- SUPPLIED INFORMATION:
>> start

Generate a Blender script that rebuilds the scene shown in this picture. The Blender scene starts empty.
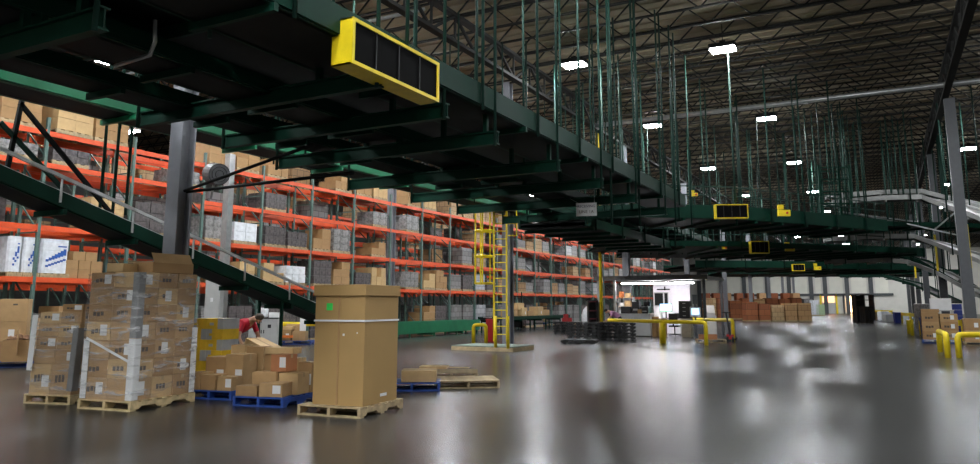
import bpy, bmesh, math, random
from mathutils import Vector, Matrix
rnd = random.Random(7)
scn = bpy.context.scene
COL = scn.collection
R = math.radians
# ------------------------------------------------------------------ camera
HC, FP, CX, CY, PS, PT = 1.5, 740.0, 490.0, 188.0, R(27.8), R(9.0)
cd = bpy.data.cameras.new('camera'); cam = bpy.data.objects.new('camera', cd); COL.objects.link(cam)
cam.location = (0, 0, HC); cam.rotation_euler = (R(90)+PT, 0, PS)
cd.sensor_fit = 'HORIZONTAL'; cd.sensor_width = 36; cd.lens = 36*FP/980
cd.shift_y = (CY-232.0)/980; cd.clip_end = 500; cd.clip_start = .05
scn.camera = cam
def ray(px, py):
    x = (px-CX)/FP; u = -(py-CY)/FP
    f = math.cos(PT)-u*math.sin(PT); z = math.sin(PT)+u*math.cos(PT)
    return Vector((-math.sin(PS)*f+math.cos(PS)*x, math.cos(PS)*f+math.sin(PS)*x, z))
def ath(px, py, H=0.0):
    r = ray(px, py); return Vector((0, 0, HC))+r*((H-HC)/r.z)
def atX(px, py, X):
    r = ray(px, py); return Vector((0, 0, HC))+r*(X/r.x)
def atY(px, py, Y):
    r = ray(px, py); return Vector((0, 0, HC))+r*(Y/r.y)
def atd(px, py, d):
    r = ray(px, py); return Vector((0, 0, HC))+r*(d/(-math.sin(PS)*r.x+math.cos(PS)*r.y))
# ------------------------------------------------------------------ materials
MATS = {}
def mat(name, col, rough=.6, metal=0, var=.12, scale=6, bump=0, emit=None, es=0, spec=.5, rv=0):
    if name in MATS: return MATS[name]
    m = bpy.data.materials.new(name); m.use_nodes = True; nt = m.node_tree; N = nt.nodes; L = nt.links
    b = N['Principled BSDF']; b.inputs['Roughness'].default_value = rough; b.inputs['Metallic'].default_value = metal
    b.inputs['Specular IOR Level'].default_value = spec
    tc = N.new('ShaderNodeTexCoord'); no = N.new('ShaderNodeTexNoise'); no.inputs['Scale'].default_value = scale
    no.inputs['Detail'].default_value = 4; L.new(tc.outputs['Object'], no.inputs['Vector'])
    cr = N.new('ShaderNodeValToRGB'); L.new(no.outputs['Fac'], cr.inputs['Fac'])
    e = cr.color_ramp.elements; e[0].position = .3; e[1].position = .7
    e[0].color = tuple(max(0, c*(1-var)) for c in col)+(1,); e[1].color = tuple(min(1, c*(1+var)) for c in col)+(1,)
    L.new(cr.outputs['Color'], b.inputs['Base Color'])
    if bump:
        bp = N.new('ShaderNodeBump'); bp.inputs['Strength'].default_value = bump; L.new(no.outputs['Fac'], bp.inputs['Height']); L.new(bp.outputs['Normal'], b.inputs['Normal'])
    if emit:
        b.inputs['Emission Color'].default_value = emit+(1,); b.inputs['Emission Strength'].default_value = es
    MATS[name] = m; return m
def brickmat(name, c1, c2, mortar, bw, bh, rough=.7, ms=.012):
    if name in MATS: return MATS[name]
    m = bpy.data.materials.new(name); m.use_nodes = True; nt = m.node_tree; N = nt.nodes; L = nt.links
    b = N['Principled BSDF']; b.inputs['Roughness'].default_value = rough
    tc = N.new('ShaderNodeTexCoord'); sp = N.new('ShaderNodeSeparateXYZ'); ad = N.new('ShaderNodeMath'); cb = N.new('ShaderNodeCombineXYZ')
    L.new(tc.outputs['Object'], sp.inputs[0]); L.new(sp.outputs[0], ad.inputs[0]); L.new(sp.outputs[1], ad.inputs[1])
    L.new(ad.outputs[0], cb.inputs[0]); L.new(sp.outputs[2], cb.inputs[1])
    br = N.new('ShaderNodeTexBrick'); L.new(cb.outputs[0], br.inputs['Vector'])
    br.inputs['Color1'].default_value = c1+(1,); br.inputs['Color2'].default_value = c2+(1,); br.inputs['Mortar'].default_value = mortar+(1,)
    br.inputs['Scale'].default_value = 1; br.inputs['Mortar Size'].default_value = ms; br.inputs['Brick Width'].default_value = bw; br.inputs['Row Height'].default_value = bh
    L.new(br.outputs['Color'], b.inputs['Base Color']); MATS[name] = m; return m
card = [mat('cardboard_tan', (.43, .265, .12), .75, var=.08), mat('cardboard_brown', (.36, .21, .09), .75, var=.08),
        mat('cardboard_light', (.54, .36, .17), .75, var=.08), mat('cardboard_red', (.42, .17, .07), .75, var=.08)]
cardbox = mat('cardboard_ochre', (.38, .235, .088), .7, var=.05, scale=2)
mtape = mat('clear_tape', (.50, .36, .20), .25)
mwhite = mat('white_paper', (.75, .75, .75), .6, var=.05)
mink = mat('dark_print', (.08, .06, .045), .7)
wood = mat('pallet_wood', (.60, .46, .25), .75, var=.25, scale=9); woodold = mat('grey_pallet_wood', (.40, .30, .17), .8, var=.3, scale=9)
bluep = mat('blue_pallet_paint', (.015, .06, .30), .55, var=.2)
orange = mat('rack_orange', (.72, .088, .022), .45, var=.1, scale=3)
upr = mat('rack_upright_green', (.09, .15, .13), .45, var=.15)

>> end

- WHAT IS BEING ASKED: Transcribe the listing above verbatim. Omit the pictures.

- REPLY TO THE EXERCISE:
Generate a Blender script that rebuilds the scene shown in this picture. The Blender scene starts empty.
import bpy, bmesh, math, random
from mathutils import Vector, Matrix
rnd = random.Random(7)
scn = bpy.context.scene
COL = scn.collection
R = math.radians
# ------------------------------------------------------------------ camera
HC, FP, CX, CY, PS, PT = 1.5, 740.0, 490.0, 188.0, R(27.8), R(9.0)
cd = bpy.data.cameras.new('camera'); cam = bpy.data.objects.new('camera', cd); COL.objects.link(cam)
cam.location = (0, 0, HC); cam.rotation_euler = (R(90)+PT, 0, PS)
cd.sensor_fit = 'HORIZONTAL'; cd.sensor_width = 36; cd.lens = 36*FP/980
cd.shift_y = (CY-232.0)/980; cd.clip_end = 500; cd.clip_start = .05
scn.camera = cam
def ray(px, py):
    x = (px-CX)/FP; u = -(py-CY)/FP
    f = math.cos(PT)-u*math.sin(PT); z = math.sin(PT)+u*math.cos(PT)
    return Vector((-math.sin(PS)*f+math.cos(PS)*x, math.cos(PS)*f+math.sin(PS)*x, z))
def ath(px, py, H=0.0):
    r = ray(px, py); return Vector((0, 0, HC))+r*((H-HC)/r.z)
def atX(px, py, X):
    r = ray(px, py); return Vector((0, 0, HC))+r*(X/r.x)
def atY(px, py, Y):
    r = ray(px, py); return Vector((0, 0, HC))+r*(Y/r.y)
def atd(px, py, d):
    r = ray(px, py); return Vector((0, 0, HC))+r*(d/(-math.sin(PS)*r.x+math.cos(PS)*r.y))
# ------------------------------------------------------------------ materials
MATS = {}
def mat(name, col, rough=.6, metal=0, var=.12, scale=6, bump=0, emit=None, es=0, spec=.5, rv=0):
    if name in MATS: return MATS[name]
    m = bpy.data.materials.new(name); m.use_nodes = True; nt = m.node_tree; N = nt.nodes; L = nt.links
    b = N['Principled BSDF']; b.inputs['Roughness'].default_value = rough; b.inputs['Metallic'].default_value = metal
    b.inputs['Specular IOR Level'].default_value = spec
    tc = N.new('ShaderNodeTexCoord'); no = N.new('ShaderNodeTexNoise'); no.inputs['Scale'].default_value = scale
    no.inputs['Detail'].default_value = 4; L.new(tc.outputs['Object'], no.inputs['Vector'])
    cr = N.new('ShaderNodeValToRGB'); L.new(no.outputs['Fac'], cr.inputs['Fac'])
    e = cr.color_ramp.elements; e[0].position = .3; e[1].position = .7
    e[0].color = tuple(max(0, c*(1-var)) for c in col)+(1,); e[1].color = tuple(min(1, c*(1+var)) for c in col)+(1,)
    L.new(cr.outputs['Color'], b.inputs['Base Color'])
    if bump:
        bp = N.new('ShaderNodeBump'); bp.inputs['Strength'].default_value = bump; L.new(no.outputs['Fac'], bp.inputs['Height']); L.new(bp.outputs['Normal'], b.inputs['Normal'])
    if emit:
        b.inputs['Emission Color'].default_value = emit+(1,); b.inputs['Emission Strength'].default_value = es
    MATS[name] = m; return m
def brickmat(name, c1, c2, mortar, bw, bh, rough=.7, ms=.012):
    if name in MATS: return MATS[name]
    m = bpy.data.materials.new(name); m.use_nodes = True; nt = m.node_tree; N = nt.nodes; L = nt.links
    b = N['Principled BSDF']; b.inputs['Roughness'].default_value = rough
    tc = N.new('ShaderNodeTexCoord'); sp = N.new('ShaderNodeSeparateXYZ'); ad = N.new('ShaderNodeMath'); cb = N.new('ShaderNodeCombineXYZ')
    L.new(tc.outputs['Object'], sp.inputs[0]); L.new(sp.outputs[0], ad.inputs[0]); L.new(sp.outputs[1], ad.inputs[1])
    L.new(ad.outputs[0], cb.inputs[0]); L.new(sp.outputs[2], cb.inputs[1])
    br = N.new('ShaderNodeTexBrick'); L.new(cb.outputs[0], br.inputs['Vector'])
    br.inputs['Color1'].default_value = c1+(1,); br.inputs['Color2'].default_value = c2+(1,); br.inputs['Mortar'].default_value = mortar+(1,)
    br.inputs['Scale'].default_value = 1; br.inputs['Mortar Size'].default_value = ms; br.inputs['Brick Width'].default_value = bw; br.inputs['Row Height'].default_value = bh
    L.new(br.outputs['Color'], b.inputs['Base Color']); MATS[name] = m; return m
card = [mat('cardboard_tan', (.43, .265, .12), .75, var=.08), mat('cardboard_brown', (.36, .21, .09), .75, var=.08),
        mat('cardboard_light', (.54, .36, .17), .75, var=.08), mat('cardboard_red', (.42, .17, .07), .75, var=.08)]
cardbox = mat('cardboard_ochre', (.38, .235, .088), .7, var=.05, scale=2)
mtape = mat('clear_tape', (.50, .36, .20), .25)
mwhite = mat('white_paper', (.75, .75, .75), .6, var=.05)
mink = mat('dark_print', (.08, .06, .045), .7)
wood = mat('pallet_wood', (.60, .46, .25), .75, var=.25, scale=9); woodold = mat('grey_pallet_wood', (.40, .30, .17), .8, var=.3, scale=9)
bluep = mat('blue_pallet_paint', (.015, .06, .30), .55, var=.2)
orange = mat('rack_orange', (.72, .088, .022), .45, var=.1, scale=3)
upr = mat('rack_upright_green', (.09, .15, .13), .45, var=.15)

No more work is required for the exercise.